Worship as cows mooed outside

Reverend Edgar Hornblow, 86, lives in the Hawke’s Bay and was the first minister of Trinity Methodist Church in Pakuranga Road in 1963, and before that took services at the little Wesleyan Methodist chapel on Pakuranga Road that was later moved to the Howick Historical Village in 1977. He recalls:

The children’s laughter echoed through the little old historic Pakuranga Church on the Pakuranga Highway.

Keith Lawry was teaching children as he had taught their parents before them. It was the 1950s, I was only in my 20s, but as I led worship with people sitting on old wooden pews, with the cows mooing outside on farmland, I could feel the echo of voices long gone worshipping Jesus their saviour.

The historic church had stood on the site since 1866. In nearby Howick, worship in the Moore Street Methodist pre-fab building was serving a growing population.

With great foresight the Methodist leaders bought five acres on Pakuranga Highway near the corner of Pigeon Mountain Road across from Pakuranga College.

On December 13, 1960, we watched the moving truck, with the Moore Street building transported down Pakuranga Highway onto the new site.

In July 1962, the Keith Hay Homes’ transporters brought the two halves of the five-bedroom parsonage on site, then completed the brick cladding.
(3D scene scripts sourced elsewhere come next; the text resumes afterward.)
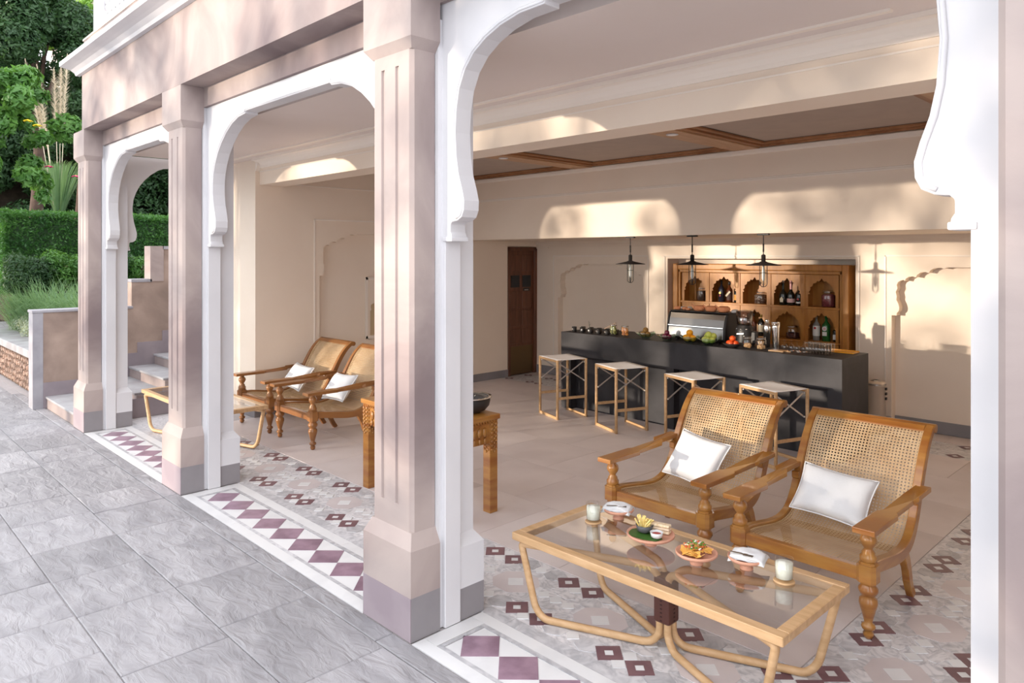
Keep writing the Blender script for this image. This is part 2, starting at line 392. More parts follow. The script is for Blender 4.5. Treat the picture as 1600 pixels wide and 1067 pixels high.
def cusped(a, b, s, top, n=9):      # multi-lobed arch: lobes bulge outwards, cusps point into the opening
    cx_m, hw = (a+b)/2, (b-a)/2; out = [(a, s)]
    for k in range(n):
        t0, t1 = PI*(1-k/n), PI*(1-(k+1)/n)
        for j in range(5):
            t = t0+(t1-t0)*j/5; bl = 1-.13*abs(math.cos(PI*j/5)) if 0 < j else .90
            if k == n//2: bl += .10*math.sin(PI*j/5)
            out.append((cx_m+hw*bl*math.cos(t), s+(top-s)*bl*math.sin(t)))
    out.append((b, s)); return out
def arch_poly(x0, x1, z0, z1, line):      # wall face with an arched opening, open at the bottom
    return [(x0, z0), (line[0][0], z0)]+line+[(line[-1][0], z0), (x1, z0), (x1, z1), (x0, z1)]

# ---- columns
def column(xc, label, wl=.245):
    t = thing('column', label, 'column', (xc, 0, 0), kind='structure')
    MB().box(-wl, wl, 2.452, 2.66, 0, .25).build('base_band', greysk, t)
    MB().box(-wl, wl-.002, 2.446, 2.4515, 0, .25).build('sunlit_base_band', litsk, t)  # front plate paints the band's sunlit face lighter than its shaded sides
    p = MB().box(-wl, wl, 2.448, 2.66, .25, .515)
    v = [(-wl, 2.448, .515), (wl, 2.448, .515), (wl, 2.66, .515), (-wl, 2.66, .515), (-.2, 2.485, .60), (.2, 2.485, .60), (.2, 2.66, .60), (-.2, 2.66, .60)]
    p.add(v, [(0, 1, 5, 4), (1, 2, 6, 5), (3, 0, 4, 7), (4, 5, 6, 7)]).build('plinth', pink, t)
    s = MB()
    g = .014; d = .013
    pts = [(-.2, 2.655), (-.2, 2.507), (-.178, 2.485), (-.105, 2.485), (-.098, 2.485+d), (-.076, 2.485+d), (-.07, 2.485), (.04, 2.485), (.047, 2.485+d), (.069, 2.485+d), (.075, 2.485),
           (.178, 2.485), (.2, 2.507), (.2, 2.655)]
    s.prism(pts, 'z', .74, 3.32); pl_ = [pts[0], pts[1], pts[2], pts[11], pts[12], pts[13]]; s.prism(pl_, 'z', .60, .74); s.prism(pl_, 'z', 3.32, 3.40)
    s.build('shaft', pink, t)
    c = MB(); v = [(-.2, 2.485, 3.40), (.2, 2.485, 3.40), (.2, 2.66, 3.40), (-.2, 2.66, 3.40), (-wl, 2.448, 3.457), (wl, 2.448, 3.457), (wl, 2.66, 3.457), (-wl, 2.66, 3.457)]
    c.add(v, [(0, 1, 5, 4), (1, 2, 6, 5), (3, 0, 4, 7), (0, 3, 2, 1)]); c.box(-wl, wl, 2.448, 2.66, 3.457, 3.779).build('capital', pink, t)
    # inner half facing the room
    q = MB().box(-wl+.02, wl-.02, 2.66, 2.815, 0, 3.6); q.build('core', white, t)
    MB().box(-wl, wl, 2.815, 3.005, 0, .19).build('inner_base_band', greysk, t)
    i = MB().box(-wl, wl, 2.815, 3.005, .19, .44)
    v = [(-wl, 2.815, .44), (wl, 2.815, .44), (wl, 3.005, .44), (-wl, 3.005, .44), (-.19, 2.815, .50), (.19, 2.815, .50), (.19, 2.965, .50), (-.19, 2.965, .50)]
    i.add(v, [(1, 2, 6, 5), (2, 3, 7, 6), (3, 0, 4, 7), (4, 5, 6, 7)]); i.build('inner_plinth', white, t)
    MB().box(-.19, .19, 2.815, 2.965, .50, 3.55).build('inner_shaft', white, t)
    return t
column(-10.40, 'farthest pink column at the end of the facade beside the stairs')
column(-7.13, 'pink fluted column between the far arch and the middle arch')
column(-3.585, 'large pink fluted column in front of the carved console table')
column(-0.325, 'pink column at the right edge of the picture', .245)

# ---- arches
def arch(a, b, arc, top, label, xa, xb):
    t = thing('arch', label, 'arch', (0, 0, 0), kind='structure')
    line = outline(a, b, arc)
    MB().prism(arch_poly(xa, xb, 0, top, line), 'y', 2.69, 2.81).build('arch_screen', white, t, bevel=.004)
    # raised rim around the opening
    inner = [(x, z) for x, z in line if z > 2.402]
    ctr = Vector(((a+b)/2, 0, 2.75)); pts = []
    m = len(inner)
    for i, (x, z) in enumerate(inner):
        d = Vector((inner[min(i+1, m-1)][0]-inner[max(i-1, 0)][0], 0, inner[min(i+1, m-1)][1]-inner[max(i-1, 0)][1])).normalized()
        nrm = Vector((-d.z, 0, d.x)); pts.append(Vector((x, 2.692, z))+nrm*.018)
    MB().tube(pts, .011, 6).build('rim_moulding', white, t)
    for x0, x1 in ((a-.02, a+.066), (b-.066, b+.02)):
        MB().box(x0, x1, 2.683, 2.817, 2.285, 2.312).build('springer_fillet', white, t, bevel=.006, seg=2)
    return t
arch(-10.14, -7.387, ARC, 3.60, 'far white arch screen nearest the stairs', -10.3, -7.2)
arch(-6.865, -3.837, ARC, 3.60, 'middle white arch screen in front of the left cane chairs', -7.05, -3.6)
arch(-3.33, -0.64, ARC3, 3.70, 'near white arch screen framing the bar', -3.55, -0.30)
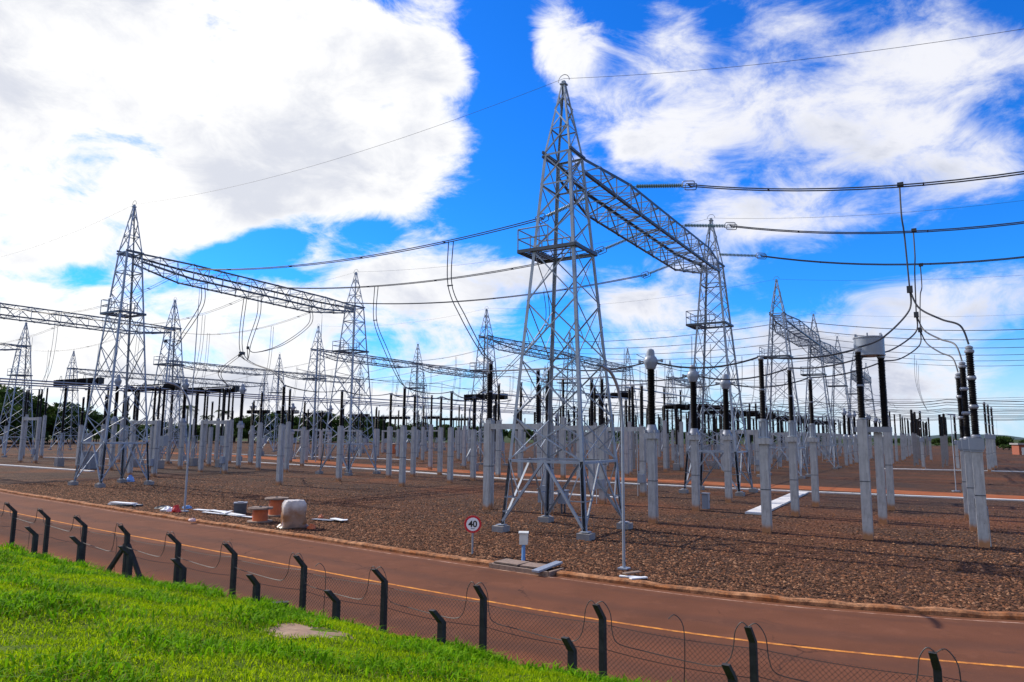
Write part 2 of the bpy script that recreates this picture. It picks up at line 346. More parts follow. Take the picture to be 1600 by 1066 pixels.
# gravel yard: from the kerb out to its far fence line
far = [(290, 60), (290, 330), (-300, 520), (-300, 120)]
m = MB(); pts = off(-.12); m.add([W(*p, 0) for p in pts]+[W(-90, 60, 0), W(-330, 300, 0), W(-150, 560, 0), W(330, 130, 0), W(240, 30, 0)], [tuple(range(len(pts)+5))]); tag(m.build('gravel_yard', 'gravel'), 'brown crushed stone yard', 'gravel', None, 'structure')
strip('road', off(.12), off(8.6), ROADZ, ROADZ, 'asphalt', 'reddish asphalt road')
strip('road_centre_line', off(4.28), off(4.40), ROADZ+.005, ROADZ+.005, 'line_orange', 'orange centre line painted on the road')
strip('road_edge_line', off(.42), off(.50), ROADZ+.005, ROADZ+.005, 'line_white', 'worn pale edge line beside the kerb')
strip('road_verge', off(8.58), off(11.5), ROADZ+.004, ROADZ+.08, 'red_earth', 'red earth verge below the fence')
# kerb with a gap at the cable pit
m = MB()
l0, l1 = off(-.13), off(.13); seglen = 0
def kerb_run(sel):
    vs = []; k = len(sel)
    for i in sel:
        a, b = l0[i], l1[i]; c = (b[0]*.75+a[0]*.25, b[1]*.75+a[1]*.25); h = .045+.008*math.sin(i*1.7)-(.018 if i % 4 == 0 else 0)+.009*math.sin((i//4)*2.7)
        vs += [W(*a, -.02), W(*a, h), W(*c, h), W(*b, h-.05), W(*b, ROADZ-.02)]
    m.add(vs, [(5*i+j, 5*i+j+1, 5*i+j+6, 5*i+j+5) for i in range(k-1) for j in range(4)]+[(0, 4, 3, 2, 1), tuple(5*(k-1)+j for j in range(5))])
gapu = (toUV(at(768, 888))[0], toUV(at(846, 897))[0])
# resample finely
def resample(l, st):
    o = [l[0]]
    for a, b in zip(l, l[1:]):
        d_ = math.dist(a, b); k = max(1, int(d_/st))
        o += [(a[0]+(b[0]-a[0])*i/k, a[1]+(b[1]-a[1])*i/k) for i in range(1, k+1)]
    return o
fine = resample(kuv, .5); keep = kuv; kuv = fine; l0, l1 = off(-.13), off(.13); kuv = keep
ks = [i for i in range(len(fine))]
kerb_run([i for i in ks if fine[i][0] > max(gapu)]); kerb_run([i for i in ks if fine[i][0] < min(gapu)])
tag(m.build('kerb', 'kerb'), 'orange earth stained concrete kerb', 'kerb', None, 'structure')
# red earth service road and cable trench lids inside the yard
def ribbon(name, pts, wd, z, mat, label):
    strip(name, offset(pts, wd/2), offset(pts, -wd/2), z, z, mat, label)
ribbon('service_road', [(130, 57), (95, 55), (55, 43), (30, 38.5), (0, 37.3), (-24, 36.5), (-60, 36)], 4.4, .004, 'red_earth', 'red earth service road crossing the yard')
def slabs(name, pts, wd, z, label, L=1.2):
    m = MB(); P_ = resample(pts, L)
    for i, (a, b) in enumerate(zip(P_, P_[1:])):
        pa, pb = W(*a, z), W(*b, z); c = (pa+pb)/2; d_ = pb-pa
        m.box((c.x, c.y, z/2+.0), (d_.length-.02, wd, z+random.uniform(0, .012)), math.atan2(d_.y, d_.x))
    tag(m.build(name, 'trench_white'), label, name.replace('_', ' '), None, 'structure')
slabs('cable_trench', [(-60, 34.2), (-20, 33.2), (-3, 31.4), (11, 31.5), (21, 29.8), (42, 34.8), (70, 38.6), (111, 28)], .55, .09, 'white concrete lids of the cable trench across the yard')
slabs('trench_branch', [(-5.95, 12.4), (-5.5, 31.0)], 1.05, .10, 'white concrete slab path between the insulator posts')
slabs('trench_spur', [(4.2, 17.3), (13, 17.6)], .5, .08, 'short white trench lid behind the nearest tower')
slabs('far_trench', [(-8, 84), (-26, 88)], .8, .10, 'thin white trench lid at the far side of the yard')
slabs('side_trench', [(88, 12.5), (64, 12.0)], .6, .10, 'white trench lid between the circuit breakers'); slabs('back_trench', [(112, 60), (60, 62)], .8, .1, 'pale trench lid near the back of the yard')
# hills far away on the right
m = MB(); hp = []
for i in range(60):
    a = math.radians(-8+i*1.0); d_ = 3800; h = 12+6*math.sin(i*.35)+5*math.sin(i*.93+1)+3*math.sin(i*2.1)
    hp.append((d_*math.sin(a), d_*math.cos(a), h))
vs = []
for x, y, h in hp: vs += [(x*.93, y*.93, -.5), (x*.97, y*.97, h*.8), (x, y, h), (x*1.1, y*1.1, -.5)]
m.add(vs, [(4*i+j, 4*i+j+1, 4*i+j+5, 4*i+j+4) for i in range(59) for j in range(3)])
tag(m.build('hills', 'hill', None, True), 'low blue green hills on the horizon', 'hills', None, 'structure')
# ------------------------------------------------------------------ the grass bank in front
FV = -18.5
def gz_of(u, v):
    xs = [-60, -42, -30.5, -25, -22, -20.6, -20.1, -19.4, -18.6, -17.6]; zs = [4.2, 3.6, 2.9, 2.05, 1.42, 1.02, .84, .52, .15, -.12]
    z = np.interp(v, xs, zs); z = z+np.clip((np.asarray(u)-3)/9., 0, 1)*.24*np.clip((-17.8-np.asarray(v))/1.5, 0, 1)
    z = z-np.clip((-4-np.asarray(u))/6., 0, 1)*.11*np.clip((-17.8-np.asarray(v))/1.5, 0, 1)
    fade = np.clip((-18.6-np.asarray(v))/1.0, 0, 1)
    return z+fade*(.035*np.sin(np.asarray(u)*1.3+np.asarray(v)*.7)+.025*np.sin(np.asarray(u)*2.9-np.asarray(v)*2.1+1)+.015*np.sin(np.asarray(u)*6.1+np.asarray(v)*5.))
patch_c = toUV(at(478, 986, 1.35))
for _ in range(6): patch_c = toUV(at(478, 986, float(gz_of(*patch_c))))
m = MB(); us = np.linspace(-40, 60, 260); vsn = np.concatenate([np.linspace(-60, -26, 24), np.linspace(-25.8, -17.6, 62)])
vs = []
for a in us:
    for b in vsn: vs.append(W(a, b, float(gz_of(a, b))))
nv = len(vsn); m.add(vs, [(i*nv+j, i*nv+j+1, (i+1)*nv+j+1, (i+1)*nv+j) for i in range(len(us)-1) for j in range(nv-1)])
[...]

Our family was the first to live there, smelling the perfume from the neighbouring poultry farm where McDonald’s now stands.

Miss Webb’s cows grazed in the neighbouring paddock by her tiny Pakuranga Post Office. With my .22 gun, I could shoot rabbits out of our dining room window.

By October 1963, the triangular-shaped Trinity Church with a large car park became a well-known landmark on the Pakuranga Highway at a cost of 31,500 pounds.

In the next 50 years, so many would pass through those church doors. It was a privilege to be the minister in those formative foundation years to share the transforming love of Jesus.